#### [Exercise requirements]
Give the data below again exactly as it stands. Omit the pictures.
===== Data shown
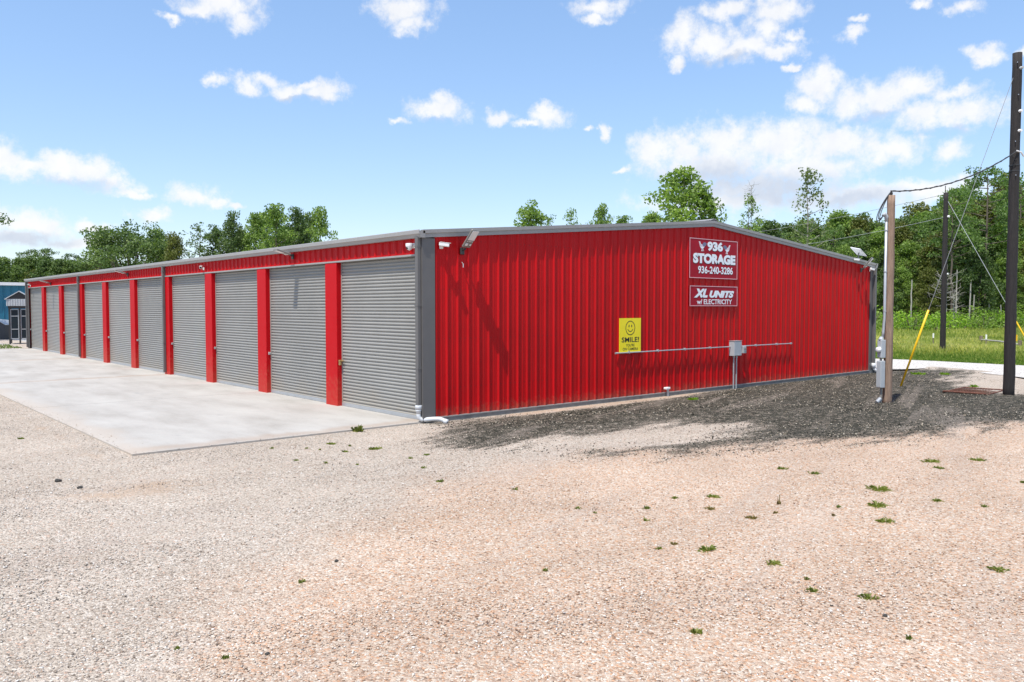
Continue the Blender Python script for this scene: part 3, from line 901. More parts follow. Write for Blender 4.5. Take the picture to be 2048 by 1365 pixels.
tline('936-240-3286', .17, .90, .69, .88, w1, h1, s1, bold=.022, sh=.010)
def rooster(x, z, s, flip):
    f = -1 if flip else 1
    def P_(pts): return [(x+f*a*s*1.45, z+b_*s*.95) for a, b_ in pts]
    body = [P_([(-.16, .02), (-.20, .20), (-.24, .30), (-.15, .32), (-.08, .14), (.06, .12), (.16, .22), (.20, .14), (.14, -.04), (.02, -.14), (-.08, -.12)]),
            P_([(-.02, -.13), (.01, -.13), (.00, -.27), (.07, -.29), (-.05, -.29)]),
            P_([(.05, -.12), (.08, -.11), (.08, -.25), (.15, -.27), (.04, -.27)])]
    shape(s1, 'rooster_emblem', body, M['signwhite'], YS-.0005)
    st = [P_([(-.155+.0*i, .02+i*.065), (.14, .0+i*.05), (.14, .02+i*.05), (-.165, .045+i*.065)]) for i in range(0, 2)]
    st += [P_([(-.215+.015*i, .28-i*.06), (-.14+.01*i, .29-i*.06), (-.135+.01*i, .265-i*.06), (-.21+.015*i, .255-i*.06)]) for i in range(4)]
    shape(s1, 'rooster_stripes', st, M['signpink'], YS-.0022)
    shape(s1, 'rooster_head', [P_([(.00, .11), (.06, .23), (.19, .29), (.31, .20), (.24, .06), (.10, .0)])], M['signblue'], YS-.0024)
rooster(.25*w1, .80*h1, .50, False); rooster(.775*w1, .765*h1, .50, True)
# second sign
s2 = empty('units_sign', (9.55, 0, 2.605), 0, 'smaller wide red sign below the large one advertising units with electricity', 'sign')
w2, h2 = 2.45, .61
MB().box(0, w2, YS, -.034, 0, h2).build('sign_panel', M['signred'], s2)
frame(w2, h2, .020, YS, s2, M['signpink'])
tline('XL', .08, .36, .14, .58, w2, h2, s2, bold=.065, shear=.3, sh=.008)
tline('UNITS', .395, .925, .22, .58, w2, h2, s2, bold=.065, shear=.3, sh=.008)
tline('w/ ELECTRICITY', .14, .88, .66, .91, w2, h2, s2, bold=.016, sh=0)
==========
#### [Answer to this task]
Continue the Blender Python script for this scene: part 3, from line 901. More parts follow. Write for Blender 4.5. Take the picture to be 2048 by 1365 pixels.
tline('936-240-3286', .17, .90, .69, .88, w1, h1, s1, bold=.022, sh=.010)
def rooster(x, z, s, flip):
    f = -1 if flip else 1
    def P_(pts): return [(x+f*a*s*1.45, z+b_*s*.95) for a, b_ in pts]
    body = [P_([(-.16, .02), (-.20, .20), (-.24, .30), (-.15, .32), (-.08, .14), (.06, .12), (.16, .22), (.20, .14), (.14, -.04), (.02, -.14), (-.08, -.12)]),
            P_([(-.02, -.13), (.01, -.13), (.00, -.27), (.07, -.29), (-.05, -.29)]),
            P_([(.05, -.12), (.08, -.11), (.08, -.25), (.15, -.27), (.04, -.27)])]
    shape(s1, 'rooster_emblem', body, M['signwhite'], YS-.0005)
    st = [P_([(-.155+.0*i, .02+i*.065), (.14, .0+i*.05), (.14, .02+i*.05), (-.165, .045+i*.065)]) for i in range(0, 2)]
    st += [P_([(-.215+.015*i, .28-i*.06), (-.14+.01*i, .29-i*.06), (-.135+.01*i, .265-i*.06), (-.21+.015*i, .255-i*.06)]) for i in range(4)]
    shape(s1, 'rooster_stripes', st, M['signpink'], YS-.0022)
    shape(s1, 'rooster_head', [P_([(.00, .11), (.06, .23), (.19, .29), (.31, .20), (.24, .06), (.10, .0)])], M['signblue'], YS-.0024)
rooster(.25*w1, .80*h1, .50, False); rooster(.775*w1, .765*h1, .50, True)
# second sign
s2 = empty('units_sign', (9.55, 0, 2.605), 0, 'smaller wide red sign below the large one advertising units with electricity', 'sign')
w2, h2 = 2.45, .61
MB().box(0, w2, YS, -.034, 0, h2).build('sign_panel', M['signred'], s2)
frame(w2, h2, .020, YS, s2, M['signpink'])
tline('XL', .08, .36, .14, .58, w2, h2, s2, bold=.065, shear=.3, sh=.008)
tline('UNITS', .395, .925, .22, .58, w2, h2, s2, bold=.065, shear=.3, sh=.008)
tline('w/ ELECTRICITY', .14, .88, .66, .91, w2, h2, s2, bold=.016, sh=0)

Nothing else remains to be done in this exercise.